Problem to solve
Write out the whole of the material exactly.

Recorded data

----------------

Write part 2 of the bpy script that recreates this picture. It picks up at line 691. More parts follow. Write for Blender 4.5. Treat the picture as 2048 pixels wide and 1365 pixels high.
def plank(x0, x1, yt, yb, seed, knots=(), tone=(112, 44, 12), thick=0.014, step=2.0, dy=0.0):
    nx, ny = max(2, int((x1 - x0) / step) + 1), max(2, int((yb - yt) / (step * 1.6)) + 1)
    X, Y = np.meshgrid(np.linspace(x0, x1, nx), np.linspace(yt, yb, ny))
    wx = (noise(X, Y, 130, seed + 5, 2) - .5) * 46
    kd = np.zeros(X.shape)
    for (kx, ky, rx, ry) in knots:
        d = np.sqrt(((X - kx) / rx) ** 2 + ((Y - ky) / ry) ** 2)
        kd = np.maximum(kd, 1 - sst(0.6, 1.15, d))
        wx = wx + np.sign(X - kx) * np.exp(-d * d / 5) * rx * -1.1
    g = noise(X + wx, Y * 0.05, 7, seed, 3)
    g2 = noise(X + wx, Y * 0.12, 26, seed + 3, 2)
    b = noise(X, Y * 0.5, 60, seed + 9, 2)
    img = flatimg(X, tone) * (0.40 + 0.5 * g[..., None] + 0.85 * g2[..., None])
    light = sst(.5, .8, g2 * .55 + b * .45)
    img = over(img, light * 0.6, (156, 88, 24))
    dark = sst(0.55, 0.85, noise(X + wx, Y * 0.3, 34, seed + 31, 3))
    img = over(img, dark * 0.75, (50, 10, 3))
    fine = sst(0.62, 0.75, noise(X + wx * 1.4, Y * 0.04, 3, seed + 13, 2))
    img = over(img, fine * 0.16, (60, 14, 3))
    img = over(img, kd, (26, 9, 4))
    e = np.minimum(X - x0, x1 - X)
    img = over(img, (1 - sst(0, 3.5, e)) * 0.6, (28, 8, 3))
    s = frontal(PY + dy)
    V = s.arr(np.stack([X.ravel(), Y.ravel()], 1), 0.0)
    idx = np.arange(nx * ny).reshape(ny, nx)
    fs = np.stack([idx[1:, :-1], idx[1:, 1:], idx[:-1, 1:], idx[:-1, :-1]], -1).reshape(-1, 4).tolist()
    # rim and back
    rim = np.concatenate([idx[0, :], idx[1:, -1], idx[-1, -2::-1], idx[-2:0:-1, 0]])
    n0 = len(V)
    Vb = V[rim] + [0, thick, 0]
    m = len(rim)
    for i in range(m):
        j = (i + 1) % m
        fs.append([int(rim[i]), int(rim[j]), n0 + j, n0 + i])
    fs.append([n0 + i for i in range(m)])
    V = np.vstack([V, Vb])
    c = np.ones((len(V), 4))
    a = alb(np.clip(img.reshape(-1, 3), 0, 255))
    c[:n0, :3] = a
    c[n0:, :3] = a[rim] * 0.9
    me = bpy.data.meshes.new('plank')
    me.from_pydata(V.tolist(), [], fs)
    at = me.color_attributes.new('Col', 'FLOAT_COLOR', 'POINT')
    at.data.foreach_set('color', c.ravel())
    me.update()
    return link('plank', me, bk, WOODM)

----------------

Task response
Write part 2 of the bpy script that recreates this picture. It picks up at line 691. More parts follow. Write for Blender 4.5. Treat the picture as 2048 pixels wide and 1365 pixels high.
def plank(x0, x1, yt, yb, seed, knots=(), tone=(112, 44, 12), thick=0.014, step=2.0, dy=0.0):
    nx, ny = max(2, int((x1 - x0) / step) + 1), max(2, int((yb - yt) / (step * 1.6)) + 1)
    X, Y = np.meshgrid(np.linspace(x0, x1, nx), np.linspace(yt, yb, ny))
    wx = (noise(X, Y, 130, seed + 5, 2) - .5) * 46
    kd = np.zeros(X.shape)
    for (kx, ky, rx, ry) in knots:
        d = np.sqrt(((X - kx) / rx) ** 2 + ((Y - ky) / ry) ** 2)
        kd = np.maximum(kd, 1 - sst(0.6, 1.15, d))
        wx = wx + np.sign(X - kx) * np.exp(-d * d / 5) * rx * -1.1
    g = noise(X + wx, Y * 0.05, 7, seed, 3)
    g2 = noise(X + wx, Y * 0.12, 26, seed + 3, 2)
    b = noise(X, Y * 0.5, 60, seed + 9, 2)
    img = flatimg(X, tone) * (0.40 + 0.5 * g[..., None] + 0.85 * g2[..., None])
    light = sst(.5, .8, g2 * .55 + b * .45)
    img = over(img, light * 0.6, (156, 88, 24))
    dark = sst(0.55, 0.85, noise(X + wx, Y * 0.3, 34, seed + 31, 3))
    img = over(img, dark * 0.75, (50, 10, 3))
    fine = sst(0.62, 0.75, noise(X + wx * 1.4, Y * 0.04, 3, seed + 13, 2))
    img = over(img, fine * 0.16, (60, 14, 3))
    img = over(img, kd, (26, 9, 4))
    e = np.minimum(X - x0, x1 - X)
    img = over(img, (1 - sst(0, 3.5, e)) * 0.6, (28, 8, 3))
    s = frontal(PY + dy)
    V = s.arr(np.stack([X.ravel(), Y.ravel()], 1), 0.0)
    idx = np.arange(nx * ny).reshape(ny, nx)
    fs = np.stack([idx[1:, :-1], idx[1:, 1:], idx[:-1, 1:], idx[:-1, :-1]], -1).reshape(-1, 4).tolist()
    # rim and back
    rim = np.concatenate([idx[0, :], idx[1:, -1], idx[-1, -2::-1], idx[-2:0:-1, 0]])
    n0 = len(V)
    Vb = V[rim] + [0, thick, 0]
    m = len(rim)
    for i in range(m):
        j = (i + 1) % m
        fs.append([int(rim[i]), int(rim[j]), n0 + j, n0 + i])
    fs.append([n0 + i for i in range(m)])
    V = np.vstack([V, Vb])
    c = np.ones((len(V), 4))
    a = alb(np.clip(img.reshape(-1, 3), 0, 255))
    c[:n0, :3] = a
    c[n0:, :3] = a[rim] * 0.9
    me = bpy.data.meshes.new('plank')
    me.from_pydata(V.tolist(), [], fs)
    at = me.color_attributes.new('Col', 'FLOAT_COLOR', 'POINT')
    at.data.foreach_set('color', c.ravel())
    me.update()
    return link('plank', me, bk, WOODM)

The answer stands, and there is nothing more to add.